→ Exercise requirements: Repeat exactly the lines running from the line that contains "What Blender Python" to the line that contains "return tag(o, label, cat, group)"; include both ends and add nothing.

→ Listed records:
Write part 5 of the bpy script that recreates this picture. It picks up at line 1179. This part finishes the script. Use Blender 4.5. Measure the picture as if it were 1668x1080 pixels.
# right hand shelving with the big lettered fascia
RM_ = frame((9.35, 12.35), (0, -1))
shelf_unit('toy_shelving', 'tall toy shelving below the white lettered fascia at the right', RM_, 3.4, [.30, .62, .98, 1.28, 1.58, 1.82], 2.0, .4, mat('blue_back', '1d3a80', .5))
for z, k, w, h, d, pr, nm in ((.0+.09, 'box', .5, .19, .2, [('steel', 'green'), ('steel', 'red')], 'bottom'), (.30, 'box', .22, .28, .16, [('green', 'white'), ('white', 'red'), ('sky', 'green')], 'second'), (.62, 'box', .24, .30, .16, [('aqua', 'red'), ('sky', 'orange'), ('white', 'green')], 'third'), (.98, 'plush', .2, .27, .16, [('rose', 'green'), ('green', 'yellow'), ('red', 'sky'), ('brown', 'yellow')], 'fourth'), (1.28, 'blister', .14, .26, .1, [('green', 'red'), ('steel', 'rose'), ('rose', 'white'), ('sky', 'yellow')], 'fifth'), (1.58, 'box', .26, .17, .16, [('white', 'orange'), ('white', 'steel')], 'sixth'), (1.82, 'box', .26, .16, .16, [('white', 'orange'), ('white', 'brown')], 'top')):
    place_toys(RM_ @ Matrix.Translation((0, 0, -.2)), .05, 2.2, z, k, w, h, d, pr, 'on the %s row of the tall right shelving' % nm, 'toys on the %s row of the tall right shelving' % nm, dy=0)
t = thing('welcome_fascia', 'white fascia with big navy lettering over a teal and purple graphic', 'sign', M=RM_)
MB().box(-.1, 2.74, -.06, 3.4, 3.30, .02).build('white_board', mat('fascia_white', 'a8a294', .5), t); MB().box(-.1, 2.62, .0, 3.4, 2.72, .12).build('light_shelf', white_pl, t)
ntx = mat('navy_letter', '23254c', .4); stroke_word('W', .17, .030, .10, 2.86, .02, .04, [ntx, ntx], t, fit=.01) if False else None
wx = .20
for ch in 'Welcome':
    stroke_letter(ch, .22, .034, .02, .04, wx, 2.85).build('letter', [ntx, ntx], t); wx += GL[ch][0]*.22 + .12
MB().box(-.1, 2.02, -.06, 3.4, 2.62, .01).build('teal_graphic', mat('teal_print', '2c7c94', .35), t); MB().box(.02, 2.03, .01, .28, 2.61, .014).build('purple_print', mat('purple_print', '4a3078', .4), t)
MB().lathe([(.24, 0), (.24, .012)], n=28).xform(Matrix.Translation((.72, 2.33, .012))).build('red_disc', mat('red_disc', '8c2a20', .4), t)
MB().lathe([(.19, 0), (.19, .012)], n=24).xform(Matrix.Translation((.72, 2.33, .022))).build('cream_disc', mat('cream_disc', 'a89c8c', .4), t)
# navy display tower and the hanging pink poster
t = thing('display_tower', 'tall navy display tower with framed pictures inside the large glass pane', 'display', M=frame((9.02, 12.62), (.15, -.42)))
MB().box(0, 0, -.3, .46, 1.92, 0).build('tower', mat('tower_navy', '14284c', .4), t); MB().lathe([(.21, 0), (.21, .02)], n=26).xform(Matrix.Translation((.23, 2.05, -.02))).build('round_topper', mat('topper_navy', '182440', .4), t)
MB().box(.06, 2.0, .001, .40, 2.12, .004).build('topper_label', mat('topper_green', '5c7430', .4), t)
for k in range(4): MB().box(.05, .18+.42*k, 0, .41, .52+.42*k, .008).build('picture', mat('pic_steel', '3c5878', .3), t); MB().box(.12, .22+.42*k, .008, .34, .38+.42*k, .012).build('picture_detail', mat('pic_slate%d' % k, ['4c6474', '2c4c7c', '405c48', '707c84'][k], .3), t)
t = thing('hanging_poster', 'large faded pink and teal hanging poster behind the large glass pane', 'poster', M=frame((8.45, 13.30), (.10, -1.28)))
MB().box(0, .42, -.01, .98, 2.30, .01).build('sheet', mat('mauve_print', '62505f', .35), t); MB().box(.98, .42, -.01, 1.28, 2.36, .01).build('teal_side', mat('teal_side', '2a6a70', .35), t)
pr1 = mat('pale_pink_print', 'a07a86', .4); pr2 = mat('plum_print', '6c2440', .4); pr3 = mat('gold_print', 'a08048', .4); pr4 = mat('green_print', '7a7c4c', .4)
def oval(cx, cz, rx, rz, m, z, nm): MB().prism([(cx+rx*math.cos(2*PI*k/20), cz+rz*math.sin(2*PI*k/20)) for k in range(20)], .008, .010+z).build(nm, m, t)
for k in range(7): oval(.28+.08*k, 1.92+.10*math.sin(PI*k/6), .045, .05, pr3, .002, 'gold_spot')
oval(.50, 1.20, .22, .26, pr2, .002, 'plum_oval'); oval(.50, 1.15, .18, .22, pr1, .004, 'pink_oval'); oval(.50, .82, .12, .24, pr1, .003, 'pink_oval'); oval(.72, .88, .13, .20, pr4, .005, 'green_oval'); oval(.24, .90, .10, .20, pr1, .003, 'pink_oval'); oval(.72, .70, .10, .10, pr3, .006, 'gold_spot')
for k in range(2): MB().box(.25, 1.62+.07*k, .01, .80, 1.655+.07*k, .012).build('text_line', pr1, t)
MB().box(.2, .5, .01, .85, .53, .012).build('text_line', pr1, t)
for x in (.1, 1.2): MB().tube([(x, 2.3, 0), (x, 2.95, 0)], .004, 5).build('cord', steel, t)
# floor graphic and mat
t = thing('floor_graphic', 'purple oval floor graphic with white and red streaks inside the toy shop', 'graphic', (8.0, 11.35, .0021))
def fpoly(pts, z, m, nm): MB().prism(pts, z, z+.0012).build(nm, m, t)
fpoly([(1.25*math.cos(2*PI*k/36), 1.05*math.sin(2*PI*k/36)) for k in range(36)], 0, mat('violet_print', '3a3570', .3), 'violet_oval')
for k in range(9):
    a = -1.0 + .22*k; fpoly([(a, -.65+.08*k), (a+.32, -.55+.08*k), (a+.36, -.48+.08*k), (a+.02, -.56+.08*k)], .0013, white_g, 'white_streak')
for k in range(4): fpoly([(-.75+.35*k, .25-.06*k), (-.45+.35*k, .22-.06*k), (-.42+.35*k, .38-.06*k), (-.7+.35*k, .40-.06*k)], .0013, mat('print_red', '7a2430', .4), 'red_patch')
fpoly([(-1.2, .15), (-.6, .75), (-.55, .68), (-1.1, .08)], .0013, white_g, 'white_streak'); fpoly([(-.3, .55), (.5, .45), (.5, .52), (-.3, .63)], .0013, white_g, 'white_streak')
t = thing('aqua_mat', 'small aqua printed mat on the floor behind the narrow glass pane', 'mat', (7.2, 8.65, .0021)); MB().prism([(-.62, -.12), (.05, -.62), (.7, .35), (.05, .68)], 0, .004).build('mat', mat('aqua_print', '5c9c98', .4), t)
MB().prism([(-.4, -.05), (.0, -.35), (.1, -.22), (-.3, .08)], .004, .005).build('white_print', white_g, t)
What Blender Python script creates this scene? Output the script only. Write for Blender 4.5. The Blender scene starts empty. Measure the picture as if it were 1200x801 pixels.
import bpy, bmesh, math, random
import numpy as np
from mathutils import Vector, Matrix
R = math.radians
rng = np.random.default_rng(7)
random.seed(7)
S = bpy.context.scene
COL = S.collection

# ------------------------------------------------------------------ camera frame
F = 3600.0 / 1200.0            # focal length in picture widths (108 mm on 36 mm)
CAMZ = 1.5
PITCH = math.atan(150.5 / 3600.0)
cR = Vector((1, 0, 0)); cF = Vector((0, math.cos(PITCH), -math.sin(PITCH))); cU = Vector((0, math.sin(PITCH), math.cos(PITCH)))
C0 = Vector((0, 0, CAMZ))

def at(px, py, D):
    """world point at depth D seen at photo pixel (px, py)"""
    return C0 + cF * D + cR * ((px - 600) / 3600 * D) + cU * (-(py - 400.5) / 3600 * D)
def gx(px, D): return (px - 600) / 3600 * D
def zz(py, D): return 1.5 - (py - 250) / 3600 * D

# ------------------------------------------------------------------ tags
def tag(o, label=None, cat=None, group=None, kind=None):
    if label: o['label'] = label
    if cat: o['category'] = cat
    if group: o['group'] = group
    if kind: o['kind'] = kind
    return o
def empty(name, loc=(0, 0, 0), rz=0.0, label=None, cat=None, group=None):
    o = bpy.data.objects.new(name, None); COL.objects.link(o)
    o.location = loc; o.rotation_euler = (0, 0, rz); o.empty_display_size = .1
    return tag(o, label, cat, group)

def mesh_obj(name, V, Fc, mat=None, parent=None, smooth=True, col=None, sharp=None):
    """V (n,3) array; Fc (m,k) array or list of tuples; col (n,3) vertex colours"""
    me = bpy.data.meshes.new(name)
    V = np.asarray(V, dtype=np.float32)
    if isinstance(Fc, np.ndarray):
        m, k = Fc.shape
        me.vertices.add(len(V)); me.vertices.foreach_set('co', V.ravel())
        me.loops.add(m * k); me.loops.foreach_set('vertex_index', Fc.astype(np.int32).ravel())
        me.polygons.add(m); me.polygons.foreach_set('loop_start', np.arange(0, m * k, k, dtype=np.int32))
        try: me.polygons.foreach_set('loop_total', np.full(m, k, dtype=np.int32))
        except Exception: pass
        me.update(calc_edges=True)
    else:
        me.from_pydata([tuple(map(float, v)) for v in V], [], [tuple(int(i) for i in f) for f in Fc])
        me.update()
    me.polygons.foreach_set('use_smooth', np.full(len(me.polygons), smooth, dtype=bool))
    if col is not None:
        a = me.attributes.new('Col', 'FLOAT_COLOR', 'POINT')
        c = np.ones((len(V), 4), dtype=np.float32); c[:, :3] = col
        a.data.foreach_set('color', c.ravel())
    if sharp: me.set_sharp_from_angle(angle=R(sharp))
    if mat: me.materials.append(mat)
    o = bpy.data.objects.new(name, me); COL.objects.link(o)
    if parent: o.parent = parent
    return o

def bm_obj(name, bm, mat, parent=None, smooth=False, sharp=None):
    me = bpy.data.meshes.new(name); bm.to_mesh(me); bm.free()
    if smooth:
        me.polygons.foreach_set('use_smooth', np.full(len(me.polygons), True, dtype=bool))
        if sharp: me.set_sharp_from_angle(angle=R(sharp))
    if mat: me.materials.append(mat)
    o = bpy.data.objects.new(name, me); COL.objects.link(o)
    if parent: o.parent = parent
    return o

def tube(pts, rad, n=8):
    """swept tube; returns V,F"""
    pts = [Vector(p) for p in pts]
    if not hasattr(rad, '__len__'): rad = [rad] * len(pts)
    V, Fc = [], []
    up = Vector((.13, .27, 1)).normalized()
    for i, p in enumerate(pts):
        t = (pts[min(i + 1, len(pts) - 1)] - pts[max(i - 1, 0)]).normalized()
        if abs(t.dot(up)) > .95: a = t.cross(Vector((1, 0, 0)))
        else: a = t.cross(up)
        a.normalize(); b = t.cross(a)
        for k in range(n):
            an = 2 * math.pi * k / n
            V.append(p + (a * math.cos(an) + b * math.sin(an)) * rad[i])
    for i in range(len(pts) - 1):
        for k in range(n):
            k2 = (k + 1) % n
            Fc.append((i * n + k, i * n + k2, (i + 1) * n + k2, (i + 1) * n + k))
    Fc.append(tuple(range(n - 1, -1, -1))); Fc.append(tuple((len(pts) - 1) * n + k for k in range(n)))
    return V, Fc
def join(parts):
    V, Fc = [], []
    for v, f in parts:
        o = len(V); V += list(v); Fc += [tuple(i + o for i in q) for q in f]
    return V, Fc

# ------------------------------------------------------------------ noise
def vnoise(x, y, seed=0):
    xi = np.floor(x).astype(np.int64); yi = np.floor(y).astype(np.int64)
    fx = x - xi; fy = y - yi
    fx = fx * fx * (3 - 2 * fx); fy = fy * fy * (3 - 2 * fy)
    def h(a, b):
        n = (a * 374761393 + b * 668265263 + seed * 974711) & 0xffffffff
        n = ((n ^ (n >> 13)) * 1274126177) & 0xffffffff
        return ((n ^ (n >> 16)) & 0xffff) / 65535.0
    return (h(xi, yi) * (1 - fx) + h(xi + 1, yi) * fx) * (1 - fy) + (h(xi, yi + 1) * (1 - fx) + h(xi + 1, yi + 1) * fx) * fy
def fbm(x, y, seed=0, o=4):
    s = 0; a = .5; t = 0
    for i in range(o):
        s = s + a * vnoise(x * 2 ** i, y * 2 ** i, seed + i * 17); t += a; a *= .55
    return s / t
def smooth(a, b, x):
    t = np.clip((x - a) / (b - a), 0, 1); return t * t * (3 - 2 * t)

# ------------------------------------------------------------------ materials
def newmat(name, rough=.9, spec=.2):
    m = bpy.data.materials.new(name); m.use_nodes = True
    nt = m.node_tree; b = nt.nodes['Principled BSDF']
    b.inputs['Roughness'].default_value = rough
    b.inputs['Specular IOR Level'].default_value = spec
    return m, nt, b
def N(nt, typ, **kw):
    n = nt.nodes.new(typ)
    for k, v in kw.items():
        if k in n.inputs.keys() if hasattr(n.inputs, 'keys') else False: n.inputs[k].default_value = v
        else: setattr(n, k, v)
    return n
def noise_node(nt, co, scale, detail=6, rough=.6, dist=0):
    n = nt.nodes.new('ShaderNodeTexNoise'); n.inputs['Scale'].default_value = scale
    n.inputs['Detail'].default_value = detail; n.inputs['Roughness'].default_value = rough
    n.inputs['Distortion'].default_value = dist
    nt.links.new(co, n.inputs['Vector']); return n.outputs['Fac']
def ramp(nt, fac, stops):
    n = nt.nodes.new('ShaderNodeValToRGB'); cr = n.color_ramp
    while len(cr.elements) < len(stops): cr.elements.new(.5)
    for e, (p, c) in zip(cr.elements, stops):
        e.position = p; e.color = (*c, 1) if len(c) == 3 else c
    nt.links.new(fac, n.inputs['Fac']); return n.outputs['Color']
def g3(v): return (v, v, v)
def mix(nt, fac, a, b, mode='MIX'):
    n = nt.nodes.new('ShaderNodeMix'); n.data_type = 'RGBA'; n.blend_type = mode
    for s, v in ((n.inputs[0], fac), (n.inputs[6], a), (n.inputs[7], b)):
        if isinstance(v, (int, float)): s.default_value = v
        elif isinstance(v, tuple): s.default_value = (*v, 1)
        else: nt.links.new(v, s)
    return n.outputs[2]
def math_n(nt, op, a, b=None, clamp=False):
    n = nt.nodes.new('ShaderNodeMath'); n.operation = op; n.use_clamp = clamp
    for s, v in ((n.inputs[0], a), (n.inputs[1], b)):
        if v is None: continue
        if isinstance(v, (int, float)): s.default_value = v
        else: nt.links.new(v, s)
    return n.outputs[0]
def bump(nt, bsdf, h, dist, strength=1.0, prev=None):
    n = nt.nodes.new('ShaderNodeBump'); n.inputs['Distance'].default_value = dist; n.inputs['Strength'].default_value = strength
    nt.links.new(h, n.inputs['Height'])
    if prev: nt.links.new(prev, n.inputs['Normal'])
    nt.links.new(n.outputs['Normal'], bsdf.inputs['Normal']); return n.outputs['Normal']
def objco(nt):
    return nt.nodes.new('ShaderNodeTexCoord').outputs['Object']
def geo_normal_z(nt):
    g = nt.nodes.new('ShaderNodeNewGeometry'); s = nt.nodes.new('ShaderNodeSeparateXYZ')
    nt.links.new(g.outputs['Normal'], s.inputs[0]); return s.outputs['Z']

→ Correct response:
What Blender Python script creates this scene? Output the script only. Write for Blender 4.5. The Blender scene starts empty. Measure the picture as if it were 1200x801 pixels.
import bpy, bmesh, math, random
import numpy as np
from mathutils import Vector, Matrix
R = math.radians
rng = np.random.default_rng(7)
random.seed(7)
S = bpy.context.scene
COL = S.collection

# ------------------------------------------------------------------ camera frame
F = 3600.0 / 1200.0            # focal length in picture widths (108 mm on 36 mm)
CAMZ = 1.5
PITCH = math.atan(150.5 / 3600.0)
cR = Vector((1, 0, 0)); cF = Vector((0, math.cos(PITCH), -math.sin(PITCH))); cU = Vector((0, math.sin(PITCH), math.cos(PITCH)))
C0 = Vector((0, 0, CAMZ))

def at(px, py, D):
    """world point at depth D seen at photo pixel (px, py)"""
    return C0 + cF * D + cR * ((px - 600) / 3600 * D) + cU * (-(py - 400.5) / 3600 * D)
def gx(px, D): return (px - 600) / 3600 * D
def zz(py, D): return 1.5 - (py - 250) / 3600 * D

# ------------------------------------------------------------------ tags
def tag(o, label=None, cat=None, group=None, kind=None):
    if label: o['label'] = label
    if cat: o['category'] = cat
    if group: o['group'] = group
    if kind: o['kind'] = kind
    return o
def empty(name, loc=(0, 0, 0), rz=0.0, label=None, cat=None, group=None):
    o = bpy.data.objects.new(name, None); COL.objects.link(o)
    o.location = loc; o.rotation_euler = (0, 0, rz); o.empty_display_size = .1
    return tag(o, label, cat, group)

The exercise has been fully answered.